Factorial Division with Functional Javascript

Photo by Jeswin Thomas on Unsplash

Background

In a Algebra book chapter about Factorial Operation, I found that the division operation can be solved manually through arithmatic method like multiplying each number succession and divide the numerator to the divisor. Or, it can be solved algebraically — which is less intensive — by finding greatest common factor of both numerator and divisor, then multiply the rest of the fraction.

For a computer, multiplying a great length of number may only take a fraction of a second, for us it may take forever — and more. Computer are good at doing repetitive things, until it no longer have the capacity for computing certain problem with large numbers.

Here I’ve provided a factorial function — from my older article — which can be used for testing and proofing:

let facto = x =>
  x === 1 ? 1 : x * facto(x - 1)

facto(6) // 720
facto(4) // 24
facto(6)/facto(4) // 30
facto(4)/facto(6) // 1/30 or 0.0333333

This factorial function is the simplest one I can create and good enough to solve any factorial with big numbers, until — I try factorial of 171 in Chrome console panel:

facto(171) // Infinity
facto(170) // 7.257415615307994e+306

I know that factorial of 171 should be a large number way bigger than factorial of 170, but it ain’t even close to Infinity right? Yet when I try:

facto(171)/facto(170) // Infinity

It still return Infinity as the final answer, which I immediately know that it isn’t correct. Though, we can solve the problem above algebraically like:

171! / 170! = 170! * 171 / 170! = 171 : Correct Answer, not Infinity

My question is, how would I create a function that solve a fraction of factorials algebraically?

Method (#1)

I’m a JS cultist, and I’ll do my best to prove that it capable of solving almost any problems including mathematics. Here I’ll use utility functions to help me create the final function of factorials division:

let withAs = (obj, cb) => cb(obj)

It’s a function to help me chain a value inside a function without declaring a variable.

let mul = arr => arr.reduce((a, b) => b * a)

mul([1, 2, 3, 4, 5]) // 120
facto(5) // 120

It’s a function to help me multiply each number in a given array.

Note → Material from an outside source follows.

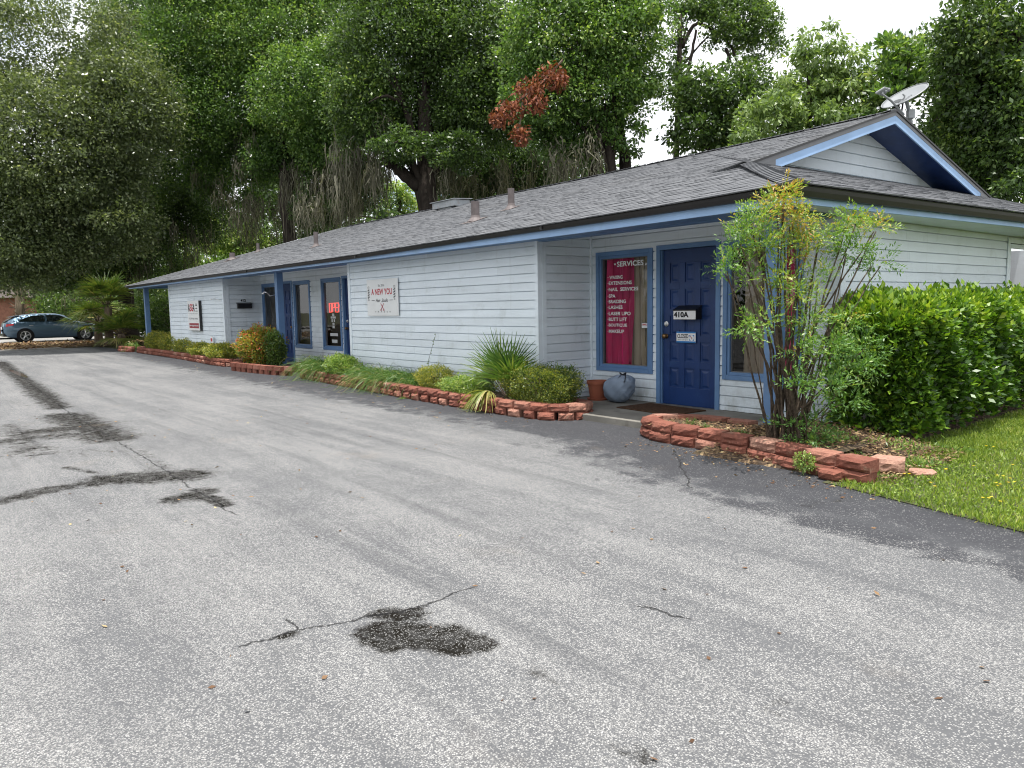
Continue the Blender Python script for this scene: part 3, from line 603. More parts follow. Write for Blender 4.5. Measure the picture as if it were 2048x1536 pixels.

let makeList = (start, stop) =>
  start > stop ? [] : [
    start, ...makeList(
      start + 1, stop
    )
  ]

makeList(2, 5) // [2, 3, 4, 5]
makeList(-2, 3) // [-2, -1, 0, 1, 2, 3]

It’s a function to help me create an array of number from ‘start’ to ‘stop’ increments by 1 recursively. I love recursion that much.

let factoDiv = (a, b) => withAs(
  mul(makeList(
    Math.min(a, b) + 1,
    Math.max(a, b)
  )), res => a > b ? res : 1 / res
)

Finally, a function whence given a numerator and divisor, shall return the division of fractional factorials. Here is how it works:

1. Make a list of numbers that start from the smallest number of the two and stop at the biggest one.
2. Multiply each number in the array
3. Test it with ternary, if a > b then return as is, else return the reciprocal

factoDiv(171, 170) // 171

Now, the function finally return the expected correct answer as 171, not Infinity.

Result

When everything combined:

let
withAs = (obj, cb) => cb(obj),

mul = arr => arr.reduce((a, b) => b * a),

makeList = (start, stop) =>
  start > stop ? [] : [
    start, ...makeList(
      start + 1, stop
    )
  ],

factoDiv = (a, b) => withAs(
  mul(makeList(
    Math.min(a, b) + 1,
    Math.max(a, b)
  )), res => a > b ? res : 1 / res
),

facto = x =>
  x === 1 ? 1 : x * facto(x - 1)

Example

facto(170) // 7.257415615307994e+306
facto(171) // Infinity
facto(171)/facto(170) // Infinity
factoDiv(171, 170) // 171
facto(6)/facto(4) // 30
facto(4)/facto(6) // 1/30 or 0.0333333
factoDiv(6, 4) // 30
factoDiv(4, 6) // 1/30 or 0.0333333

What if the problem is a fraction contains both numerator and divisor which contains more than one element? Here is the example:

6!4!/5!3! = ?
? = (6!/5!)*(4!/3!)
? = (5!6/5!)*(3!4/3!)
? = 6 * 4 = 24
factoDiv(6, 5)*factoDiv(4, 3) = 24

6!/4!3! = ?
? = 4!*5*6/4!3!
? = 30/3! = 30/6 = 5
factoDiv(6, 4)/facto(3)

Caveat

No known caveat so far, be my guest.

Method (#2)

I found another method which is much simpler and more elegant, but only works if the numerator if bigger than the divisor. It also utilize recursion.

factoDiv = (a, b) =>
  a === b ? 1 : Math.max(a, b) * factoDiv(
    Math.max(a, b) - 1, Math.min(a, b)
  )

factoDiv(171, 170) // 171
factoDiv(6, 4) // 30

But what if the divisor is bigger than the numerator?

factoDiv(4, 6) // 30
// manually reciprocate the result above to 1/30

Thanks, peace from Indonesia.